Offering to sell the domain name to “the owner of a trademark or service mark trademark or service mark or to a competitor of that Complainant” is not as limited as it may appear from the literal reading of the phrase. It includes “general offers to sell the domain name, even if no certain price is demanded,” Am. Anti-Vivisection Soc’y v. “Infa dot Net” Web Serv., FA 95685 (Nat. Arb. Forum November 6, 2000); offers to sell the domain name to the complainant’s licensee, Mattel, Inc. v. Unknown c/o Dora Marks, FA0506000490083 (Nat. Arb. Forum July 11, 2005) (Respondent alleged that it purchased the domain name as an “investment”); offers to sell to the general public, Systea GmbH v. Marketpoints.com New Media Branding Services/DNS Administrator, D2006-0324 (WIPO May 13, 2006) (Domain name “offered for sale on a publicly accessible website”); Parfums Christian Dior S.A. v. QTR Corp. D2000-0023 (WIPO March 9, 2000) (holding bad faith where WHOIS information included the phrase “this domain name is for sale”); offers to the “Internet universe,” Cargill, Incorporated v. RN WebReg c/o Rare Names, Inc., FA0904001260307 (Nat. Arb. Forum June 12, 2009), “which necessarily includes both Complainant and its competitors.” Demand for business concessions to relinquish the domain name also falls within the prohibition as do threats to sell to other trademark holders of the mark, Cello Holding, LLC v. Lawrence A. Storey, d.b.a. Lawrence – Dahl Co., AF-506 (eResolution December 21, 2000).

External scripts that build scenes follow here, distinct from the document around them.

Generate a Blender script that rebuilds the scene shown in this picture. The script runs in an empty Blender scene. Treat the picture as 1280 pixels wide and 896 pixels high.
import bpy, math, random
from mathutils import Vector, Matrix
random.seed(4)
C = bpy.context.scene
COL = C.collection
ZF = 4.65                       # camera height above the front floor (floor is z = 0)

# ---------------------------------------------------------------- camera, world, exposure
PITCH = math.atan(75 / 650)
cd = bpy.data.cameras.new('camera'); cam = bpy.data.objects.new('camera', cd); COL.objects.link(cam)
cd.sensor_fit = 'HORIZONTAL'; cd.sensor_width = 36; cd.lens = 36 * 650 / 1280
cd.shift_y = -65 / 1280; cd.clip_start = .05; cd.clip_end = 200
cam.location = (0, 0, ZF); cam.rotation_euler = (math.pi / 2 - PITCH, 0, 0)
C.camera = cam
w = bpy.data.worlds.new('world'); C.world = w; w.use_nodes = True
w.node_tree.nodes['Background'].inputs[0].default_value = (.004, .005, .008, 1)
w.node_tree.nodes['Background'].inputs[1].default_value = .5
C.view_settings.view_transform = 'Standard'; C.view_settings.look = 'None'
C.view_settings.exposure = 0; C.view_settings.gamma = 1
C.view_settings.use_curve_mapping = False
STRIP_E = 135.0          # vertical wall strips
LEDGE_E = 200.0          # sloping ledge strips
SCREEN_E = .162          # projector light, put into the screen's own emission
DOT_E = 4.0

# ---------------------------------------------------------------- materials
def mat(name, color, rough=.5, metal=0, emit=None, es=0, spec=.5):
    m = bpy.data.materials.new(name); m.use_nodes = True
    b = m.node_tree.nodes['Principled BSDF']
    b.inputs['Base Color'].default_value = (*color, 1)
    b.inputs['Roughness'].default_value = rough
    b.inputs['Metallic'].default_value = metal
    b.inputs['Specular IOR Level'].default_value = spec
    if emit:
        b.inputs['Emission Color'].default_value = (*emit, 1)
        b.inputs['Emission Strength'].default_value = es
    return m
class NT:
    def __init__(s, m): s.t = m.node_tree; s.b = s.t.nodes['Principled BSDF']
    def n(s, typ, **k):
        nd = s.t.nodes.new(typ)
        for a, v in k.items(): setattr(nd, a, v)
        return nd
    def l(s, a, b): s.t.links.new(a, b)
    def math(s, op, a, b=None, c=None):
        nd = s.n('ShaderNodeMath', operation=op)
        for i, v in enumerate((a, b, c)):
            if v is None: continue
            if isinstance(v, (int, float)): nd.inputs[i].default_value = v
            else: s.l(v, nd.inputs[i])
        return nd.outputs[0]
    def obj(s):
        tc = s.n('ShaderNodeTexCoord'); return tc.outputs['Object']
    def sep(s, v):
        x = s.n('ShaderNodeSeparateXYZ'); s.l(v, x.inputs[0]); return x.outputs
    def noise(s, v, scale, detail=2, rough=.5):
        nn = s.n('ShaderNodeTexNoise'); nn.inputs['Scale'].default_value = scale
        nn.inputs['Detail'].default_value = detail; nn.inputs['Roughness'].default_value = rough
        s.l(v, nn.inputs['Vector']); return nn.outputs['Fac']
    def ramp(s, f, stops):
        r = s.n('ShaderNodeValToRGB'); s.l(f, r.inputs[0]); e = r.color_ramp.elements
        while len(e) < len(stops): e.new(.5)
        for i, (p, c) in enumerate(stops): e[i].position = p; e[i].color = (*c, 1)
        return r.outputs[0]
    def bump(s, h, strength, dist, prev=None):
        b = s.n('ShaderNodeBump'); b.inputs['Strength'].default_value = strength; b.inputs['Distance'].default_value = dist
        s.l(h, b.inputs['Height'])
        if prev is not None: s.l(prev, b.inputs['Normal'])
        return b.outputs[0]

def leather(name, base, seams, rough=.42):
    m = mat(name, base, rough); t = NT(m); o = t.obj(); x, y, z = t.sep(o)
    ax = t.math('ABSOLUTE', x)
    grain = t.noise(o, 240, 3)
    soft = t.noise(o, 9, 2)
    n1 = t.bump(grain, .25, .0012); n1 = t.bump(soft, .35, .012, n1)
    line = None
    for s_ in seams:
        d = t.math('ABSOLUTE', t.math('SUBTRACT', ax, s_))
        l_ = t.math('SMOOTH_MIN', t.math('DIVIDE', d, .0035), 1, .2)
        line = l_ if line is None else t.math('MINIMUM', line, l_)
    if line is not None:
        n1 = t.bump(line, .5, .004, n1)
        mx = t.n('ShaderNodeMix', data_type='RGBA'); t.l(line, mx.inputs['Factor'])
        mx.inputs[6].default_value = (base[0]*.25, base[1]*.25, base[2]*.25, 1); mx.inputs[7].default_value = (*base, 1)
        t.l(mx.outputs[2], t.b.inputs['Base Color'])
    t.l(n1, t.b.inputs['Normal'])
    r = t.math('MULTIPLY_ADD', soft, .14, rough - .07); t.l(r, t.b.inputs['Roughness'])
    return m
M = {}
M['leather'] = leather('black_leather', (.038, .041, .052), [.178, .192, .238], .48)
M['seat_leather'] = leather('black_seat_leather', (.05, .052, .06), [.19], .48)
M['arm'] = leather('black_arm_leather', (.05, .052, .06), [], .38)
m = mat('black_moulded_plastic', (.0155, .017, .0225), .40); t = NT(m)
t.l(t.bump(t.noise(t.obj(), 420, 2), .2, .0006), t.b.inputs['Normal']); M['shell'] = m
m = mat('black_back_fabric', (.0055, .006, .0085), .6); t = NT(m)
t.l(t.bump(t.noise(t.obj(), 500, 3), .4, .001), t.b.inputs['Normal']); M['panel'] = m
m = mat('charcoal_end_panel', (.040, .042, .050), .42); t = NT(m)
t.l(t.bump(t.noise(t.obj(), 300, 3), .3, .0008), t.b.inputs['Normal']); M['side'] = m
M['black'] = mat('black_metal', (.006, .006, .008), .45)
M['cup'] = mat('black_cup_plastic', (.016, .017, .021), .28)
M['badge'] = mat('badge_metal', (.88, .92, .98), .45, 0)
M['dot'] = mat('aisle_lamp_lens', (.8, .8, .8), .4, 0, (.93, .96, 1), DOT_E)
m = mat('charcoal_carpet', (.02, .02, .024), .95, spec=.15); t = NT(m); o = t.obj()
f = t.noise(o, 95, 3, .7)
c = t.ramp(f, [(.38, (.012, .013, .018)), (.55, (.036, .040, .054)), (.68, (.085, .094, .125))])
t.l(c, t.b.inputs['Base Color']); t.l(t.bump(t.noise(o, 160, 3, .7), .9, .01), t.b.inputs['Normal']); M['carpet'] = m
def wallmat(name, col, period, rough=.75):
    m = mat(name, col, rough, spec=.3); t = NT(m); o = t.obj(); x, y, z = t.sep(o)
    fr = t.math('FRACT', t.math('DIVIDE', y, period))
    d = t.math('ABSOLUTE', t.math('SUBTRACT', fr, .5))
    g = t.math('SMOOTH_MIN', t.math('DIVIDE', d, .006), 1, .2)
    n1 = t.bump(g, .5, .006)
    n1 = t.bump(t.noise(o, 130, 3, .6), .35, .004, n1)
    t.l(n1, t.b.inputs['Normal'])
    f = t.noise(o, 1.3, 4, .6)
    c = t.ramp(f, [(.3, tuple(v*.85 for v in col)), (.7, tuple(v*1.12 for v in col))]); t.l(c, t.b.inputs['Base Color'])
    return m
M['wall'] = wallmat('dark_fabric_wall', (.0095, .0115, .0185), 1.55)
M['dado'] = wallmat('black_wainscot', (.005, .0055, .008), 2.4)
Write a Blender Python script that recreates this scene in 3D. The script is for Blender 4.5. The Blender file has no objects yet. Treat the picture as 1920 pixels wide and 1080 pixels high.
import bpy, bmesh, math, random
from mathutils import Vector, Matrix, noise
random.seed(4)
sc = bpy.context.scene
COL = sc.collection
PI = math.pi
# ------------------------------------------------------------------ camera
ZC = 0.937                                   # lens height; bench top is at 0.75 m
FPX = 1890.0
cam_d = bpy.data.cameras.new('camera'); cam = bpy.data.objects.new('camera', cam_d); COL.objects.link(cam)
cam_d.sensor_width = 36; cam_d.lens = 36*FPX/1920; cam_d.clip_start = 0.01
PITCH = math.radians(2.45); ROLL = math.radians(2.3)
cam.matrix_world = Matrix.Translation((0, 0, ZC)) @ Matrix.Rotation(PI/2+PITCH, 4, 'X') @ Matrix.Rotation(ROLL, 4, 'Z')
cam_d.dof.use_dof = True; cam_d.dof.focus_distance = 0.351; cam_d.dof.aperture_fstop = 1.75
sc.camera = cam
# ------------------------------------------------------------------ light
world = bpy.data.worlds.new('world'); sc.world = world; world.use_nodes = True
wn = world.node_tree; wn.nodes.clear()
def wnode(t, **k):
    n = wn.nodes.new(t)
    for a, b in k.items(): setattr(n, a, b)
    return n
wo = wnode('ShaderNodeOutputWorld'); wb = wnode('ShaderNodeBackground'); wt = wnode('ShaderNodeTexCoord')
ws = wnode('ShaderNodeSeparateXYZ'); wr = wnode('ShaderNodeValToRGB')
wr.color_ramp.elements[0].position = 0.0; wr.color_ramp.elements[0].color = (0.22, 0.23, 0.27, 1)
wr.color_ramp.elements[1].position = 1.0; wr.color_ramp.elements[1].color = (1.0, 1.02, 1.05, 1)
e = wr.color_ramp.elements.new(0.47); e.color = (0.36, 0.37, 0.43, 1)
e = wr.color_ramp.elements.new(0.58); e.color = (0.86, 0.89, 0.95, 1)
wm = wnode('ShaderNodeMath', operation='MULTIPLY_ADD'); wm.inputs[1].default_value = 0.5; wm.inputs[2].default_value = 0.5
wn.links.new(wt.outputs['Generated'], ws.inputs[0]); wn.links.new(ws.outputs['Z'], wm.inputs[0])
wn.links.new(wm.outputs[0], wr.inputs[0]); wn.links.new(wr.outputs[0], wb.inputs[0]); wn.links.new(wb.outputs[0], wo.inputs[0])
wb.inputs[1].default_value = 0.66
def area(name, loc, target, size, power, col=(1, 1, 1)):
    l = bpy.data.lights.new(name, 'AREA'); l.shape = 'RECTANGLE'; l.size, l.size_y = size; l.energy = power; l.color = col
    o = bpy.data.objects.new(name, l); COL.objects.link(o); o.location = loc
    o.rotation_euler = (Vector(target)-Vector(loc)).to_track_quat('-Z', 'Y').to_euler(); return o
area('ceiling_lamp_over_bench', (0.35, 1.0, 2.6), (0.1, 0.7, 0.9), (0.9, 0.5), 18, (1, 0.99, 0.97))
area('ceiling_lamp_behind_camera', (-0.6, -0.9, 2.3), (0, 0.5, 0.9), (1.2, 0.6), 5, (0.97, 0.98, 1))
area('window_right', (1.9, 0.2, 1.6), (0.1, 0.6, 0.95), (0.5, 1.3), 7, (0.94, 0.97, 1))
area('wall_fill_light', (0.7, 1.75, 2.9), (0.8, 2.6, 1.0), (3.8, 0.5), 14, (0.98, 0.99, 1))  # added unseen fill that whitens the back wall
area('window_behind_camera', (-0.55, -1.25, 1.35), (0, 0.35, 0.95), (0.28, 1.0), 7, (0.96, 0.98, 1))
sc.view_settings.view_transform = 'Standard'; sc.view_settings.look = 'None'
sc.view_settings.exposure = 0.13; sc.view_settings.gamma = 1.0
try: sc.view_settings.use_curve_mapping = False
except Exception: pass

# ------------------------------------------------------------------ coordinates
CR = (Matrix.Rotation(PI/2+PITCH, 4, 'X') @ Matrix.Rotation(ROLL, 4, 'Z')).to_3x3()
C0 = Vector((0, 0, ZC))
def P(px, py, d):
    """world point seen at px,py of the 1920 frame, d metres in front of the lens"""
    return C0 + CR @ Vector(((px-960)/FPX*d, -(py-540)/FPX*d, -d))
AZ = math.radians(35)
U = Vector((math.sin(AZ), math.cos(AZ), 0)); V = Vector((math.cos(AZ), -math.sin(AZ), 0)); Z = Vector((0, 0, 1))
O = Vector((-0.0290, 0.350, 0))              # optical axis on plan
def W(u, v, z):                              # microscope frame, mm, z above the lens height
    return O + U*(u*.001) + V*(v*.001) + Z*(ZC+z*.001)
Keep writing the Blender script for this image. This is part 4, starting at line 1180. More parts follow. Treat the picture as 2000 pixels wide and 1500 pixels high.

“Primarily for the purpose” also includes extortion for business concessions, Takaso Rubber Products Sdn Bhd v. Selim Tasci and Tasci Dis Tic. Ltd. STI, D2006-1263 (WIPO December 16, 2006). The demand by Respondent for such a business concession in exchange for transfer of the disputed domain name constitutes an offer to transfer the disputed domain name for valuable consideration in excess of its documented out-of-pocket costs directly related to the domain name. Moreover, the “consideration demanded in exchange for a domain name registration does not have to be monetary in nature to run afoul of UDRP paragraph 4(b)(i), but can be anything of value that exceeds the amount spent in registering and maintaining the domain name,” Gutterbolt, Inc. v. NYI Bldg. Prods. Inc., FA 96076 (Nat. Arb. Forum Dec. 29, 2000). Demands for concessions in pre-arbitration communications veiled as opportunities fall within the proscription. “[I]t is very often an opening gambit in an exercise of inducing the trademark owner to offer to buy the domain name without providing direct evidence to support a complaint under the Policy,” Google Inc. v. Jeltes Consulting/N. Tea Pty Ltd, D2008-0994 (WIPO August 20, 2008).